If 84 Lumber is to compete, it needs to offer more services and put its lumberyards in the midst of prime areas, not in slow growth markets such as Pittsburgh.

The analysis of return on assets over 521 stores turned up 67 that didn't make the cut. Money saved there would be needed to pay for other initiatives.

The average new store would cost $4.5 million for land and construction but each store is projected to produce between $10 million and $13 million in sales in the first year.

Those 1,000, new outside sales representatives are meant to get more orders from the huge builders that 84 Lumber has not done a lot of work for. Each should bring in an average of $1.5 million in sales annually.

If the company can keep the growth going, it can improve its market position and pay its bills, too. There's not a lot of room for maneuvering because so much is tied in up inventory and real estate. "A lot of people think we have a lot of cash lying around," said Ms. Hardy Magerko.

Meanwhile, the company hopes to break ground soon on a new headquarters complex that will be built on 80 acres near its existing facilities. Phase one will be a 78,000-square-foot structure.
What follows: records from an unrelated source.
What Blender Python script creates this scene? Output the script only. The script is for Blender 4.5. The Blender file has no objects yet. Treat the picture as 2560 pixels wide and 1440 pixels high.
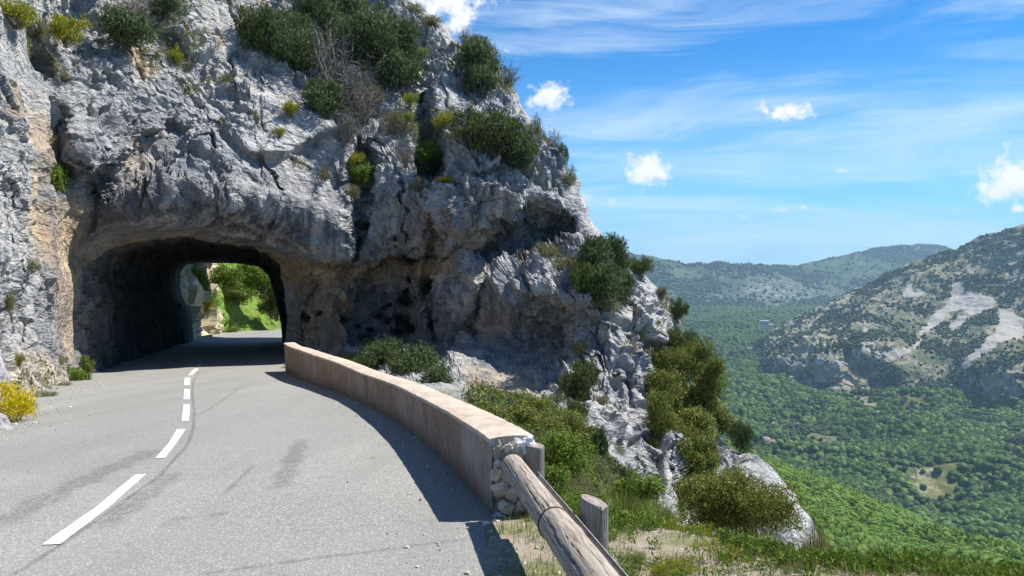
import bpy, math, random
import numpy as np
from mathutils import Vector, Matrix
R = math.radians
# ------------------------------------------------------------------ camera, sky, sun, exposure
sc = bpy.context.scene
COL = sc.collection
F = 1897.0                      # focal length in photo pixels (2560 wide)
PITCH = math.atan(120 / F)      # camera looks slightly down
cd = bpy.data.cameras.new('camera'); cam = bpy.data.objects.new('camera', cd); COL.objects.link(cam)
cd.sensor_width = 36.0; cd.lens = 36.0 * F / 2560.0; cd.clip_start = 0.05; cd.clip_end = 30000
cam.rotation_euler = (math.pi / 2 - PITCH, 0, 0)
sc.camera = cam
SUN_EL, SUN_AZ = R(55), R(66)   # azimuth clockwise from the view direction
sl = bpy.data.lights.new('sun', 'SUN'); sl.energy = 4.6; sl.angle = R(0.55); sl.color = (1.0, 0.965, 0.9)
so = bpy.data.objects.new('sun', sl); COL.objects.link(so)
sdir = Vector((math.sin(SUN_AZ) * math.cos(SUN_EL), math.cos(SUN_AZ) * math.cos(SUN_EL), math.sin(SUN_EL)))
so.rotation_euler = sdir.to_track_quat('Z', 'Y').to_euler()
sc.view_settings.view_transform = 'Standard'; sc.view_settings.look = 'None'
sc.view_settings.exposure = 0.86; sc.view_settings.gamma = 1.0
sc.cycles.max_bounces = 8; sc.cycles.diffuse_bounces = 3; sc.cycles.transparent_max_bounces = 8
sc.cycles.volume_bounces = 0

class NT:
    """small node-tree helper"""
    def __init__(s, tree): s.t = tree; tree.nodes.clear()
    def n(s, typ, ins=None, **kw):
        nd = s.t.nodes.new(typ)
        for k, v in kw.items(): setattr(nd, k, v)
        for k, v in (ins or {}).items(): s.set(nd.inputs[k], v)
        return nd
    def set(s, sock, v):
        if isinstance(v, bpy.types.Node): v = v.outputs[0]
        if isinstance(v, bpy.types.NodeSocket): s.t.links.new(v, sock)
        else:
            if hasattr(sock.default_value, '__len__') and not hasattr(v, '__len__'): v = (v,) * len(sock.default_value)
            if hasattr(v, '__len__') and len(v) == 3 and len(sock.default_value) == 4: v = (*v, 1)
            sock.default_value = v
    def m(s, op, a, b=0.0, c=0.0, clamp=False):
        nd = s.n('ShaderNodeMath', operation=op, use_clamp=clamp)
        s.set(nd.inputs[0], a); s.set(nd.inputs[1], b); s.set(nd.inputs[2], c); return nd.outputs[0]
    def vm(s, op, a, b=(0, 0, 0)):
        nd = s.n('ShaderNodeVectorMath', operation=op)
        s.set(nd.inputs[0], a)
        if op == 'SCALE': s.set(nd.inputs['Scale'], b)
        else: s.set(nd.inputs[1], b)
        return nd.outputs[1] if op in ('LENGTH', 'DOT_PRODUCT') else nd.outputs[0]
    def mix(s, f, a, b, mode='MIX'):
        nd = s.n('ShaderNodeMix', data_type='RGBA', blend_type=mode)
        s.set(nd.inputs[0], f); s.set(nd.inputs[6], a); s.set(nd.inputs[7], b); return nd.outputs[2]
    def ramp(s, f, lo, hi, a=0.0, b=1.0):
        nd = s.n('ShaderNodeMapRange', interpolation_type='SMOOTHSTEP')
        s.set(nd.inputs[0], f); s.set(nd.inputs[1], lo); s.set(nd.inputs[2], hi); s.set(nd.inputs[3], a); s.set(nd.inputs[4], b)
        return nd.outputs[0]
    def noise(s, vec, scale, detail=5, rough=0.55, dist=0.0, typ='FBM'):
        nd = s.n('ShaderNodeTexNoise', {'Vector': vec, 'Scale': scale, 'Detail': detail, 'Roughness': rough, 'Distortion': dist})
        return nd.outputs[0]

def px_dir(u, v):
    """unit-y direction of a photo pixel (numpy ok)"""
    a = (np.asarray(u, float) - 1280) / F; b = (720 - np.asarray(v, float)) / F
    cp, sp = math.cos(PITCH), math.sin(PITCH)
    dx = a; dy = cp + b * sp; dz = -sp + b * cp
    return dx / dy, dz / dy
def P(u, v, D):
    dx, dz = px_dir(u, v)
    D = np.asarray(D, float)
    return np.stack([dx * D, D + 0 * dx, dz * D], -1)

# ------------------------------------------------------------------ world: Nishita sky with cirrus veils and small cumulus
w = bpy.data.worlds.new('World'); sc.world = w; w.use_nodes = True
W = NT(w.node_tree)
sky = W.n('ShaderNodeTexSky', sky_type='NISHITA', sun_disc=False, sun_elevation=SUN_EL, sun_rotation=SUN_AZ,
          altitude=900, air_density=1.0, dust_density=0.25, ozone_density=3.0)
tc = W.n('ShaderNodeTexCoord').outputs['Generated']
sep = W.n('ShaderNodeSeparateXYZ', {0: tc})
X_, Y_, Z_ = sep.outputs
AZ = W.m('ARCTAN2', X_, Y_); EL = W.m('ARCSINE', Z_)
base = W.mix(1.0, sky, (0.17, 0.80, 1.30), 'MULTIPLY')
low = W.ramp(EL, 0.0, 0.30, 1.0, 0.0)
base = W.mix(W.m('MULTIPLY', low, 0.42), base, (4.4, 7.6, 10.8))
# cirrus: long streaks in a layer high above, tilted a little
wv = W.n('ShaderNodeCombineXYZ', {0: W.m('MULTIPLY', AZ, 1.5), 1: W.m('MULTIPLY', W.m('ADD', EL, W.m('MULTIPLY', AZ, 0.06)), 11.0), 2: 0.0})
warp = W.noise(wv, 0.9, 3, 0.5)
wv2 = W.n('ShaderNodeCombineXYZ', {0: W.m('MULTIPLY', AZ, 1.7), 1: W.m('ADD', W.m('MULTIPLY', EL, 13.0), W.m('MULTIPLY', warp, 1.9)), 2: 3.3})
c1 = W.noise(wv2, 1.0, 8, 0.58, 0.6)
wv3 = W.n('ShaderNodeCombineXYZ', {0: W.m('MULTIPLY', AZ, 4.0), 1: W.m('ADD', W.m('MULTIPLY', EL, 42.0), W.m('MULTIPLY', warp, 5.0)), 2: 7.3})
c2 = W.noise(wv3, 1.0, 7, 0.62, 0.8)
band = W.m('ADD', W.m('ADD', W.ramp(EL, 0.33, 0.02, 0.0, 0.085), 0.0), W.m('MULTIPLY', c2, 0.22))
cir = W.ramp(W.m('ADD', c1, band), 0.565, 0.84, 0.0, 0.55)
skyc = W.mix(cir, base, (7.6, 9.0, 10.3))
# cumulus: (u, v, half width px, half height px)
CUM = [(1115, 15, 115, 85), (1378, 243, 66, 44), (1615, 432, 72, 50), (1968, 282, 66, 32), (2520, 465, 82, 62), (2545, 524, 30, 16),
       (1530, 508, 18, 22), (1462, 494, 26, 18), (1950, 527, 34, 13), (1862, 541, 17, 11), (2008, 520, 12, 10), (1265, 127, 12, 7), (2100, 428, 18, 10), (1140, 55, 70, 60)]
nv = W.n('ShaderNodeCombineXYZ', {0: W.m('MULTIPLY', AZ, 1.0), 1: EL, 2: 1.7})
n1 = W.noise(nv, 55, 9, 0.68); n2 = W.noise(W.n('ShaderNodeVectorMath', {0: nv, 1: (3.3, 1.7, 9)}, operation='ADD'), 20, 6, 0.6)
cum = None; shade = None
for (u, v, hw, hh) in CUM:
    dx, dz = px_dir(u, v); az = math.atan(dx); el = math.atan2(dz, math.hypot(1, dx))
    ww = 1.2 * hw / F * (math.cos(az)); hv = 1.2 * hh / F
    a = W.m('DIVIDE', W.m('SUBTRACT', AZ, az), ww)
    b = W.m('DIVIDE', W.m('SUBTRACT', EL, el), hv)
    bl = W.m('MULTIPLY', W.m('MINIMUM', b, 0.0), 1.5)
    bt = W.m('MAXIMUM', b, 0.0)
    bb = W.m('ADD', bl, bt)
    r = W.m('SQRT', W.m('ADD', W.m('MULTIPLY', a, a), W.m('MULTIPLY', bb, bb)))
    thin = 0.62 if hw < 40 and u != 2545 else 1.0
    val = W.m('ADD', W.m('SUBTRACT', 0.92, r), W.m('ADD', W.m('MULTIPLY', W.m('SUBTRACT', n1, 0.5), 2.1), W.m('MULTIPLY', W.m('SUBTRACT', n2, 0.5), 1.5)))
    mk = W.ramp(val, 0.05, 0.72 if thin == 1 else 1.3, 0.0, thin)
    sh = W.m('MULTIPLY', mk, W.ramp(W.m('ADD', b, W.m('MULTIPLY', W.m('SUBTRACT', n1, 0.5), 2.2)), -0.75, 0.15, 1.0, 0.0))
    cum = mk if cum is None else W.m('MAXIMUM', cum, mk); shade = sh if shade is None else W.m('MAXIMUM', shade, sh)
ccol = W.mix(W.m('MULTIPLY', shade, 0.75), (9.7, 9.8, 10.0), (5.6, 6.6, 8.2))
skyc = W.mix(cum, skyc, ccol)
bg = W.n('ShaderNodeBackground', {'Color': skyc, 'Strength': 0.06})
W.n('ShaderNodeOutputWorld', {0: bg})

# ------------------------------------------------------------------ object helpers
def tag(o, label=None, cat=None, group=None, kind=None):
    if label: o['label'] = label
    if cat: o['category'] = cat
    if group: o['group'] = group
    if kind: o['kind'] = kind
    return o
def empty(name, loc=(0, 0, 0)):
    o = bpy.data.objects.new(name, None); COL.objects.link(o); o.location = loc; o.empty_display_size = 0.2; return o
def mesh_np(name, V, faces, mat=None, smooth=False, attrs=None):
    """faces: (n,4) or (n,3) int array, or a list of such arrays; attrs: name -> (n,4) point colours"""
    V = np.asarray(V, np.float32).reshape(-1, 3)
    fl = faces if isinstance(faces, list) else [faces]
    fl = [np.asarray(f, np.int32) for f in fl if len(f)]
    me = bpy.data.meshes.new(name)
    me.vertices.add(len(V)); me.vertices.foreach_set('co', V.ravel())
    loops = np.concatenate([f.ravel() for f in fl]); tot = np.concatenate([np.full(len(f), f.shape[1], np.int32) for f in fl])
    me.loops.add(len(loops)); me.loops.foreach_set('vertex_index', loops)
    me.polygons.add(len(tot)); st = np.concatenate([[0], np.cumsum(tot)[:-1]]).astype(np.int32)
    me.polygons.foreach_set('loop_start', st); me.polygons.foreach_set('loop_total', tot)
    me.polygons.foreach_set('use_smooth', np.full(len(tot), smooth, bool))
    me.update(calc_edges=True)
    for k, a in (attrs or {}).items():
        at = me.color_attributes.new(k, 'FLOAT_COLOR', 'POINT'); at.data.foreach_set('color', np.asarray(a, np.float32).ravel())
    if mat: me.materials.append(mat)
    return me
def add(name, me, parent=None, loc=None):
    o = bpy.data.objects.new(name, me); COL.objects.link(o)
    if parent: o.parent = parent
    if loc is not None: o.location = loc
    return o
def grid_faces(nr, nc, keep=None):
    i = np.arange(nr - 1)[:, None] * nc + np.arange(nc - 1)[None, :]
    f = np.stack([i, i + nc, i + nc + 1, i + 1], -1)          # rows go down, columns right: faces look at the camera
    f = f.reshape(-1, 4)
    return f if keep is None else f[keep.ravel()]

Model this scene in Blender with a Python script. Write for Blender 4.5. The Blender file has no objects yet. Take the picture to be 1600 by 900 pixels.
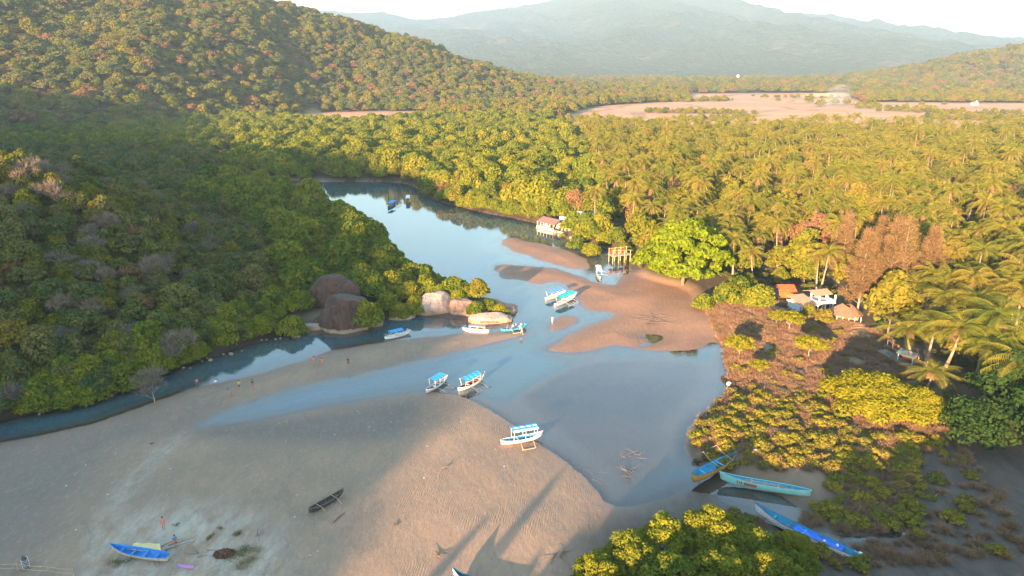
import bpy, bmesh, math, random
import numpy as np
from mathutils import Vector, Matrix, Euler
R = math.radians
random.seed(7)
rng = np.random.default_rng(11)
scene = bpy.context.scene
COL = scene.collection

# ------------------------------------------------------------------ camera, sky, sun, exposure
CAMZ, PITCH, F = 50.0, R(17.9), 1081.0
cam_d = bpy.data.cameras.new("camera"); cam = bpy.data.objects.new("camera", cam_d); COL.objects.link(cam)
cam.location = (0, 0, CAMZ); cam.rotation_euler = (R(90) - PITCH, 0, 0)
cam_d.sensor_width = 36; cam_d.lens = 36 * F / 1600; cam_d.clip_start = 0.5; cam_d.clip_end = 30000
scene.camera = cam
SUN_EL, SUN_AZ = R(9.5), R(27)          # travel direction of the light: 27 deg right of +Y
world = bpy.data.worlds.new("World"); scene.world = world; world.use_nodes = True
wn = world.node_tree; bg = wn.nodes["Background"]
sky = wn.nodes.new("ShaderNodeTexSky"); sky.sky_type = 'NISHITA'; sky.sun_disc = False
sky.sun_elevation = SUN_EL; sky.sun_rotation = SUN_AZ + math.pi
sky.altitude = 0; sky.air_density = 1.3; sky.dust_density = .4; sky.ozone_density = 3.0
tint = wn.nodes.new("ShaderNodeMix"); tint.data_type = 'RGBA'; tint.blend_type = 'MULTIPLY'; tint.inputs[0].default_value = 1; tint.inputs[7].default_value = (1.12, 1.0, .89, 1)
wn.links.new(sky.outputs[0], tint.inputs[6]); wn.links.new(tint.outputs[2], bg.inputs[0]); bg.inputs[1].default_value = 0.15
sd = bpy.data.lights.new("sun", 'SUN'); sun = bpy.data.objects.new("sun", sd); COL.objects.link(sun)
sd.energy = 4.8; sd.angle = R(0.6); sd.color = (1.0, 0.62, 0.34)
_dir = Vector((math.sin(SUN_AZ) * math.cos(SUN_EL), math.cos(SUN_AZ) * math.cos(SUN_EL), -math.sin(SUN_EL)))
sun.rotation_euler = _dir.to_track_quat('-Z', 'Y').to_euler(); sun.location = (-100, -200, 120)
scene.view_settings.view_transform = 'Standard'; scene.view_settings.look = 'None'
scene.view_settings.exposure = 2.85; scene.view_settings.gamma = 1.0
scene.cycles.max_bounces = 6; scene.cycles.diffuse_bounces = 2; scene.cycles.glossy_bounces = 2
scene.cycles.transparent_max_bounces = 8; scene.cycles.volume_bounces = 0
scene.cycles.use_denoising = True
HAZE_D = 1.3e-4

# ------------------------------------------------------------------ geometry of the view
cP, sP = math.cos(PITCH), math.sin(PITCH)
def G(px, py, z=0.0):
    """point at height z seen at photograph pixel (px,py) (1600x900) - used to measure where things stand"""
    yp = py - 450; fw = F * cP - yp * sP; dn = F * sP + yp * cP
    t = (CAMZ - z) / dn
    return ((px - 800) * t, fw * t)
def GP(pts, z=0.0): return np.array([G(a, b, z) for a, b in pts])
def proj(X, Y, Z):
    d = Y * cP + (CAMZ - Z) * sP
    u = (CAMZ - Z) * cP - Y * sP
    return 800 + F * X / d, 450 + F * u / d, d

def sdf(poly, X, Y):
    """signed distance, positive inside"""
    n = len(poly); d2 = np.full(X.shape, 1e18); inside = np.zeros(X.shape, bool)
    for i in range(n):
        ax, ay = poly[i]; bx, by = poly[(i + 1) % n]
        ex, ey = bx - ax, by - ay
        wx, wy = X - ax, Y - ay
        t = np.clip((wx * ex + wy * ey) / (ex * ex + ey * ey + 1e-12), 0, 1)
        d2 = np.minimum(d2, (wx - ex * t) ** 2 + (wy - ey * t) ** 2)
        c = ((ay > Y) != (by > Y)) & (X < (bx - ax) * (Y - ay) / (by - ay + 1e-12) + ax)
        inside ^= c
    d = np.sqrt(d2)
    return np.where(inside, d, -d)
def smooth(poly, it=2):
    P = np.array(poly, float)
    for _ in range(it):
        Q = np.roll(P, -1, axis=0)
        P = np.stack([P * .75 + Q * .25, P * .25 + Q * .75], 1).reshape(-1, 2)
    return P
_wr = np.random.default_rng(5)
_W = [( _wr.uniform(0, 2 * np.pi), _wr.uniform(0, 2 * np.pi), _wr.uniform(.6, 1.6)) for _ in range(14)]
def wav(X, Y, s, off=0):
    """cheap smooth noise, about -1..1, feature size s metres"""
    v = 0
    for k in range(6):
        a, p, f = _W[(k + off) % 14]
        v = v + np.sin((X * math.cos(a) + Y * math.sin(a)) * f * 4.0 / s + p + 1.7 * np.sin((X * math.sin(a) - Y * math.cos(a)) * f * 2.3 / s + p * 2))
    return v / 3.5
def sstep(a, b, v):
    t = np.clip((v - a) / (b - a), 0, 1); return t * t * (3 - 2 * t)

W_OUT = smooth(GP([(300,288),(400,293),(440,306),(500,322),(560,350),(600,378),(632,415),(660,445),(690,463),(720,462),(770,464),(797,476),(802,487),
 (792,499),(768,503),(700,497),(650,490),(620,492),(600,497),(585,509),(560,523),(520,524),(480,513),(452,507),(428,526),(395,537),(330,557),(255,584),(170,615),(100,637),(0,657),(-120,690),(-420,760),(-420,800),
 (-120,722),(0,691),(60,681),(120,668),(180,650),(240,628),(300,607),(360,595),(420,580),(480,562),(515,548),(560,540),(610,532),(680,525),(750,520),(800,517),(824,520),
 (800,529),(750,541),(700,553),(640,567),(560,585),(500,596),(430,614),(380,630),(330,650),(296,668),(330,667),(380,661),(430,652),(500,638),(560,627),(620,616),(670,612),(720,617),(755,632),(790,655),(830,685),(870,710),(905,735),(930,762),(948,790),
 (1000,792),(1030,782),(1070,768),(1110,772),(1130,788),(1160,803),(1200,822),(1235,838),(1246,824),(1252,798),(1215,772),(1160,756),(1120,742),(1092,730),(1072,715),(1063,698),(1072,675),(1085,655),(1110,640),(1135,615),(1138,598),(1128,570),(1132,548),(1117,532),
 (1092,546),(1060,550),(1020,548),(965,539),(937,546),(900,552),(865,550),(850,545),(880,530),(902,515),(935,504),(957,494),(953,488),(925,487),(910,480),(902,466),(888,450),(878,441),(857,441),(840,445),(810,437),(780,435),(771,423),(774,415),
 (790,412),(815,415),(845,417),(875,420),(900,430),(930,440),(957,446),(969,441),(971,432),(985,425),(984,405),(975,392),(940,387),(905,381),(880,370),(855,357),(830,347),(790,339),(740,329),(690,317),(664,306),(650,292),(620,284),(560,284),(500,284),(300,275)]), 1)
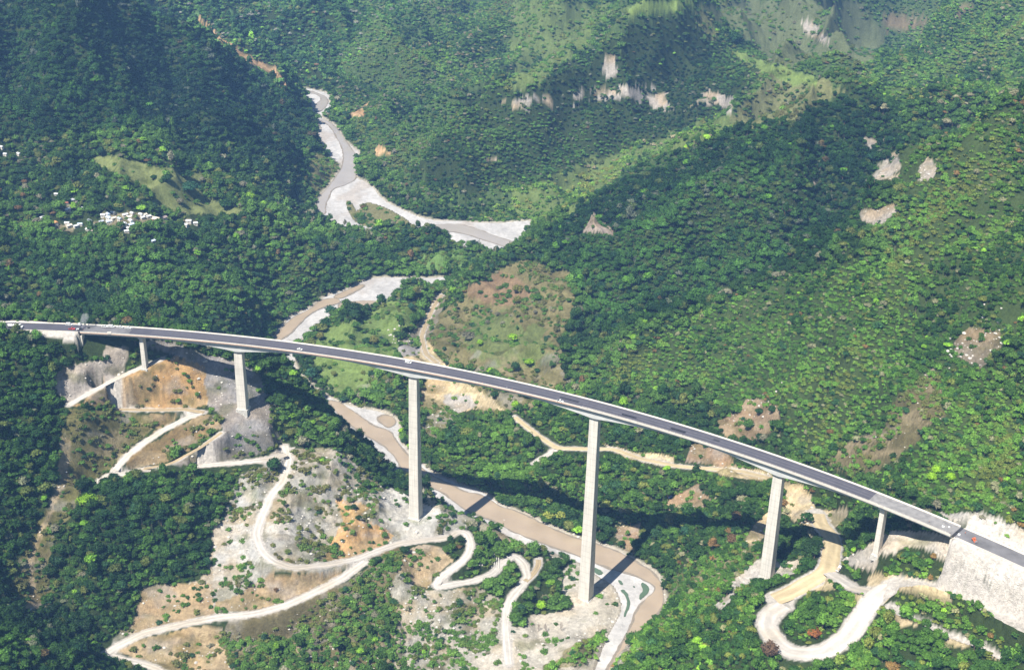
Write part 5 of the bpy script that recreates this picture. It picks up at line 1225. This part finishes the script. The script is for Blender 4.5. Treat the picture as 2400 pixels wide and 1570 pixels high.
for i, (k, sp) in enumerate(list(SPEC.items()) + [('round', SPEC['round']), ('broad', SPEC['broad'])]):
    V, F = make_crown(100 + i, **sp); CROWNS.append((V, F, sp))
    TRUNKS.append(make_trunk(200 + i, sp['base'], sp['spread']))
def full_mesh(name, i, thin=1.0, bigger=1.0):
    V, F, sp = CROWNS[i]; tv, tf = TRUNKS[i]
    return mesh_np(name, V + list(tv), list(F) + [tuple(k + len(V) for k in f) for f in tf], [M['leaf'], M['bark']], fm=[0] * len(F) + [1] * len(tf))
FULL = [full_mesh('tree_form', i) for i in range(len(CROWNS))]
LOW = []
for i, (k, sp) in enumerate(SPEC.items()):
    s2 = dict(sp); s2['nl'] = 11; s2['per'] = 55; s2['size'] = .13
    V, F = make_crown(300 + i, **s2); LOW.append(mesh_np('distant_tree_form', V, F, [M['leaf']]))
SHR = []
for i in range(3):
    V, F = make_crown(400 + i, nl=9, base=.05, height=.6, spread=.7, per=100, size=.11, flat=.75, rlo=.3, rhi=.5)
    SHR.append(mesh_np('shrub_form', V, F, [M['leaf']]))
bv, bf = make_bare(9); BARE = mesh_np('bare_tree_form', bv, bf, [M['leaf']])
RB = []
for i in range(3):
    bm = bmesh.new(); bmesh.ops.create_icosphere(bm, subdivisions=2, radius=1)
    for v in bm.verts:
        v.co *= 1 + .35 * mnoise.noise(v.co * 1.1 + Vector((i * 9, 2, 1))); v.co.z *= .7
    me = bpy.data.meshes.new('stone_form'); bm.to_mesh(me); bm.free(); me.materials.append(M['boulder']); RB.append(me)

def scatter(name, meshes, P, S, R, I, T, label, cat=None):
    """one object whose geometry nodes stand a form on every point"""
    col = bpy.data.collections.new(name + '_forms')
    for k, m in enumerate(meshes):
        o = bpy.data.objects.new(f'{name}_form_{chr(97 + k)}', m); col.objects.link(o)
    me = bpy.data.meshes.new(name); n = len(P)
    me.vertices.add(n); me.vertices.foreach_set('co', np.asarray(P, np.float32).ravel())
    for nm, ty, arr in (('scl', 'FLOAT_VECTOR', S), ('rot', 'FLOAT', R), ('idx', 'INT', I)):
        a = me.attributes.new(nm, ty, 'POINT')
        a.data.foreach_set('vector' if ty == 'FLOAT_VECTOR' else 'value', np.asarray(arr, np.int32 if ty == 'INT' else np.float32).ravel())
    a = me.attributes.new('tint', 'FLOAT_COLOR', 'POINT'); a.data.foreach_set('color', np.c_[T, np.ones(n)].astype(np.float32).ravel())
    o = link(name, me)
    g = bpy.data.node_groups.new(name, 'GeometryNodeTree')
    g.interface.new_socket('Geometry', in_out='INPUT', socket_type='NodeSocketGeometry'); g.interface.new_socket('Geometry', in_out='OUTPUT', socket_type='NodeSocketGeometry')
    N = g.nodes; L = g.links; gi = N.new('NodeGroupInput'); go = N.new('NodeGroupOutput')
    ip = N.new('GeometryNodeInstanceOnPoints'); ci = N.new('GeometryNodeCollectionInfo')
    ci.inputs['Collection'].default_value = col; ci.inputs['Separate Children'].default_value = True; ci.inputs['Reset Children'].default_value = True
    def na(nm, ty):
        q = N.new('GeometryNodeInputNamedAttribute'); q.data_type = ty; q.inputs['Name'].default_value = nm; return q.outputs['Attribute']
    ip.inputs['Pick Instance'].default_value = True
    L.new(gi.outputs[0], ip.inputs['Points']); L.new(ci.outputs[0], ip.inputs['Instance']); L.new(na('idx', 'INT'), ip.inputs['Instance Index']); L.new(na('scl', 'FLOAT_VECTOR'), ip.inputs['Scale'])
    cx = N.new('ShaderNodeCombineXYZ'); L.new(na('rot', 'FLOAT'), cx.inputs['Z']); L.new(cx.outputs[0], ip.inputs['Rotation'])
    L.new(ip.outputs[0], go.inputs[0])
    o.modifiers.new('scatter', 'NODES').node_group = g
    return tag(o, label, kind='stuff')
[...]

A previous plan to enclose the original 84 Lumber store was abandoned. While there are always permitting issues, Ms. Hardy Magerko said the idea of closing that first store became too emotional. "I had customers calling me," relating stories of going there with their fathers.


Correction/Clarification: (Published May 11, 2006) This May 10, 2006 story about 84 Lumber Co. originally reported that its annual revenues for last year was $3.46 billion. That was the figure for 2004. In 2005, the private company reported revenue of nearly $4 billion.